私は「辛苦了」という中国語の言葉がとても好きだ。深い思い入れがある。北京で現地の道場に通っていた時、剣道の稽古後に必ず先生方や仲間達とこの言葉を交わしていた。普段の会話では仕事や作業の後に「お疲れさま」という意味で使うが、私の知る使い方は少し違う。剣道の稽古後に掛け合う場合、稽古をつけてくれた相手に対し感謝し、互いの労をねぎらうという意味を含んでいて、巷で使われる意味とは少し異なるように感じた。
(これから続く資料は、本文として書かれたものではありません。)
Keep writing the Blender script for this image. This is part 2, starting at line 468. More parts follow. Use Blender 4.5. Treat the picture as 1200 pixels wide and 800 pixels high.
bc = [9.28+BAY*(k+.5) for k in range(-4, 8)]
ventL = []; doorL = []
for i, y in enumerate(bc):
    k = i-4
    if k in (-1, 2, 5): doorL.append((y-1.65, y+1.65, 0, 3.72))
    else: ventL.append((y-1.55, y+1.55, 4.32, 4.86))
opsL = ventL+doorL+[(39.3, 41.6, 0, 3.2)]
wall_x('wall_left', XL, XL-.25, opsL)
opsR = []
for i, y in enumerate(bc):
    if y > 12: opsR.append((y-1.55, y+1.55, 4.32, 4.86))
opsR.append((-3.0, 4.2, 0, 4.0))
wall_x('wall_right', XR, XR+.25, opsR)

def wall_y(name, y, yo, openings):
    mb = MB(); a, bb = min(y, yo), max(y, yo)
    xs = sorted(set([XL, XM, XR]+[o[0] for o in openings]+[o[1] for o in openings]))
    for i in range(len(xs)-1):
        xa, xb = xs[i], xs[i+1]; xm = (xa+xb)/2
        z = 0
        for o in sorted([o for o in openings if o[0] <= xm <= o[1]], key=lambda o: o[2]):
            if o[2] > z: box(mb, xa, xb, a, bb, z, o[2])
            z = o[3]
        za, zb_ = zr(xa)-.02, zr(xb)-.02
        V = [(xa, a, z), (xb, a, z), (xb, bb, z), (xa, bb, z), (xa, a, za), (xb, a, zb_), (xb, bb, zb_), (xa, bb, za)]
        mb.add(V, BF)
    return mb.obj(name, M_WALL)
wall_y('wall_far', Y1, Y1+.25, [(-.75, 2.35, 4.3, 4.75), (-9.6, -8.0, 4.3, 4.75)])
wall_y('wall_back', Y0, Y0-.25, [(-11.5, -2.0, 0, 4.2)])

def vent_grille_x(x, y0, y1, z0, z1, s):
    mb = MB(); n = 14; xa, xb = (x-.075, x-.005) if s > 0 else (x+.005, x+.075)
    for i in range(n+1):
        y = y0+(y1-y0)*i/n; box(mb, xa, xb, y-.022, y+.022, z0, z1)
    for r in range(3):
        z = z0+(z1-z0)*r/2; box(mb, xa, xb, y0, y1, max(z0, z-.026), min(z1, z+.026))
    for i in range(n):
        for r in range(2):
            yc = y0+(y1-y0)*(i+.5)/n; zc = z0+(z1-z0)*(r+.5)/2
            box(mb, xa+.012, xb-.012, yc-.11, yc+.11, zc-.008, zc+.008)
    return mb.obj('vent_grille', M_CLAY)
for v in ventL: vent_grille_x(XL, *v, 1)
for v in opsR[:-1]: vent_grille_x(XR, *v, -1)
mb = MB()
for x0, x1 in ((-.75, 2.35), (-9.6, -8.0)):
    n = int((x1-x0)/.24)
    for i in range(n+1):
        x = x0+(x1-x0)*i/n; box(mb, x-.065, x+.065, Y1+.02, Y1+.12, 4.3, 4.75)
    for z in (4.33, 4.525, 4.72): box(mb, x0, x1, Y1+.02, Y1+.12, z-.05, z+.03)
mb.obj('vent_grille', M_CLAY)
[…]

中国語が全く話せなかったため、はじめは中国人の剣道仲間たちとコミュニケーションを取れずもどかしかったが、そんなときに教えてもらったこの言葉のおかげでお互いの距離が一気に縮まった。厳しい稽古の後で、流れ出る汗を吹きながら、笑顔でこの言葉を掛け合うと、辛さや疲れも吹き飛んで、お互いとても清々しい気分になるのだ。稽古の際だけでなく、大会など試合後でも対戦相手に対して「辛苦了」と言って相手への尊敬の意を素直に表現することがしばしばあった。こんなことは日本では一度も経験しなかったのでとても驚いた。
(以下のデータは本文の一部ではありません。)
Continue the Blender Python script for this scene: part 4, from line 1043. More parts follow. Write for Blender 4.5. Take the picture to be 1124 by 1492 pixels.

去年の8月から今年の6月まで約一年間、北京の清華大学附属高校国際部に留学した。剣道をするために北京に来た訳ではなかったが、小学校4年生から習っている剣道の稽古を北京でも続けたくて、知り合いの先生に紹介して頂き道場へ通っていた。そこで日本人の先生方から熱心に剣道を学ぶ真剣な中国人達の姿を目の当たりにして、衝撃を受けた。20代30代を中心に男女が毎週2、3回道場に通い稽古に精進している。中には夫婦で剣道を始めたのをきっかけに子供達にも習わせている剣道一家もいた。ある人は日本の剣道をテーマにした漫画の影響で興味を持ち、ある人は自分の日本語教師が剣道をやっていたために習い始めたようだ。きっかけは違えども、剣道家たちはみんな礼を重んじる剣道を愛していることがわかった。現在、中国での剣道人口は約15,000人とも言われ、年々増えているそうだ。
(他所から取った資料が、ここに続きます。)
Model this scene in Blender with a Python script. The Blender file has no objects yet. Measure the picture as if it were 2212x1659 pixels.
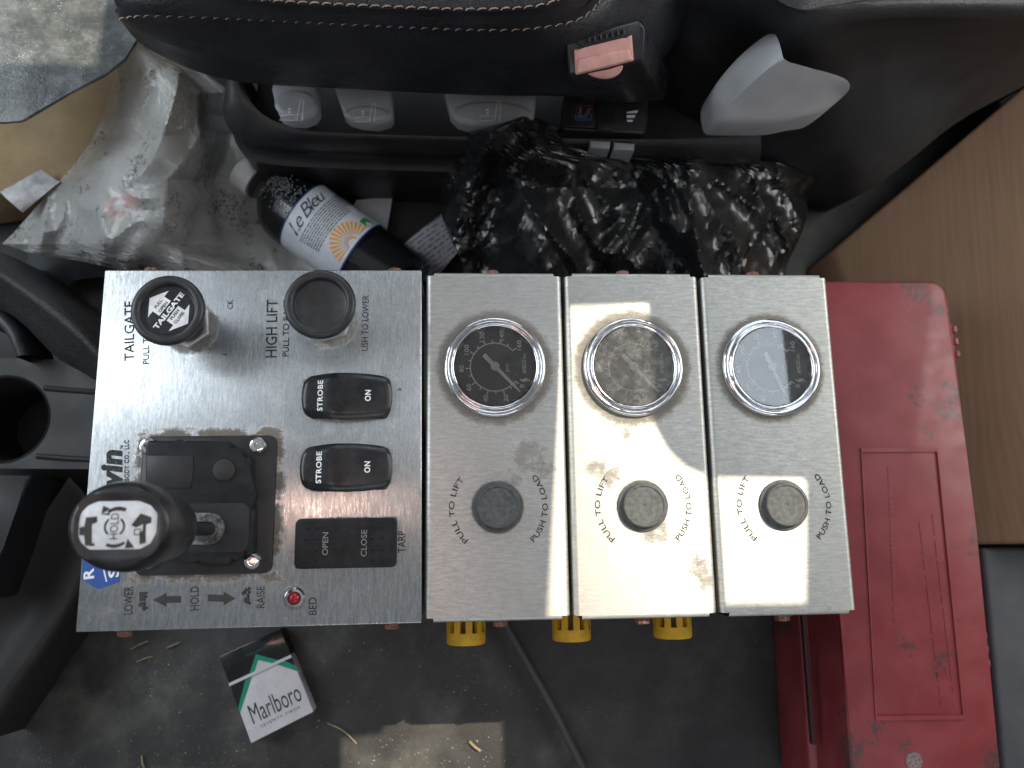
import bpy, bmesh, math, random
from mathutils import Vector, Matrix, noise
random.seed(7)
SC = bpy.context.scene
COL = SC.collection

# ------------------------------------------------------------------ camera
F = 1700.0                                   # focal length in pixels of a 2212 px wide picture
CP = Vector((-0.009332, -0.04812, 0.439649))
CR = Matrix(((0.99789, 0.003547, -0.064823), (-0.015133, 0.983707, -0.179139), (0.063132, 0.179742, 0.981686)))
cam = bpy.data.cameras.new('camera')
camo = bpy.data.objects.new('camera', cam); COL.objects.link(camo)
cam.sensor_width = 36; cam.lens = 36 * F / 2212; cam.clip_start = 0.01; cam.clip_end = 50
camo.matrix_world = Matrix.Translation(CP) @ CR.to_4x4()
cam.dof.use_dof = True; cam.dof.focus_distance = 0.445; cam.dof.aperture_fstop = 9.0
SC.camera = camo

# ------------------------------------------------------------------ light
W = bpy.data.worlds.new('World'); SC.world = W; W.use_nodes = True
wb = W.node_tree.nodes['Background']; wb.inputs[0].default_value = (.80, .90, 1, 1); wb.inputs[1].default_value = 2.0
SUN = Vector((.496, .47, 1.0)).normalized()
sl = bpy.data.lights.new('sun', 'SUN'); sl.energy = 2.2; sl.angle = math.radians(.27); sl.color = (1, .88, .69)
so = bpy.data.objects.new('sun', sl); COL.objects.link(so); so.rotation_euler = SUN.to_track_quat('Z', 'Y').to_euler()
def area(name, loc, tgt, sx, sy, watts, col):
    l = bpy.data.lights.new(name, 'AREA'); l.shape = 'RECTANGLE'; l.size = sx; l.size_y = sy; l.energy = watts; l.color = col
    o = bpy.data.objects.new(name, l); COL.objects.link(o); o.location = loc
    o.rotation_euler = (Vector(loc) - Vector(tgt)).to_track_quat('Z', 'Y').to_euler()
area('windscreen_light', (-.85, .25, .42), (0, 0, 0), .7, .35, 1.5, (.84, .93, 1))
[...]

なぜ中国人がこれほどこの日本の文化を深く学ぼうとしているのか不思議に思えた。礼を重んじる思想は古代中国で生まれ、その思想は深く中国に根付いていると感じた経験がある。昨年の冬、嵩山にある少林寺を訪れた。早朝から稽古に励む若い修行僧や年配の和尚さんの姿まで多く見かけたが、武術の稽古や演技は礼に始まり礼に終わっていた。ここになにか剣道と深く関わる共通点を感じる。嵩山は山岳信仰の場として北魏の時代から道場や仏教の道場が置かれてきた。人間の存在を上回るなにか大きな力を敬うという思想がある。自分たちよりも大きな力、例えば「自然」や「気」を感じることによってより謙虚になり、相手への敬う気持ちも生まれることから、中国人の剣道家が使う「辛苦了」は普段日常生活で使うものと異なる意味が生まれたのではないかと感じた。

今年3月に公表された内閣府の対中感情の世論調査で、日本人の8割以上が中国に親しみを感じていないと答えた。この数値は過去最高であり年々上昇しているのが事実だ。理由の一つには、どちらの国の方が発展している、大きいなどの覇権争いになっているからである。しかし私は一年間の滞在で、中国人と日本人が一つの武道を通して繋がることができるということを身にしみて感じた。日中の剣士同士が互いの稽古を通して剣道をより理解したいという共通の思いの中で、国境の壁を超えて繋がることのできる鍵を見つけられると信じている。ここで生まれた「辛苦了」は中国と日本を結びつける新たな信頼関係となるだろう。どちらが強く、どちらが上に立つべきなどと考える先には未来はなく、人間同士の区別のない自然な形がこれから大切になってゆくに違いない。こういう時代だからこそ、日中の間で武道を通した交流の機会をより増やし、武道を一つのきっかけとして人よりも大きな敬うべき力の存在を感じ合うべきだ。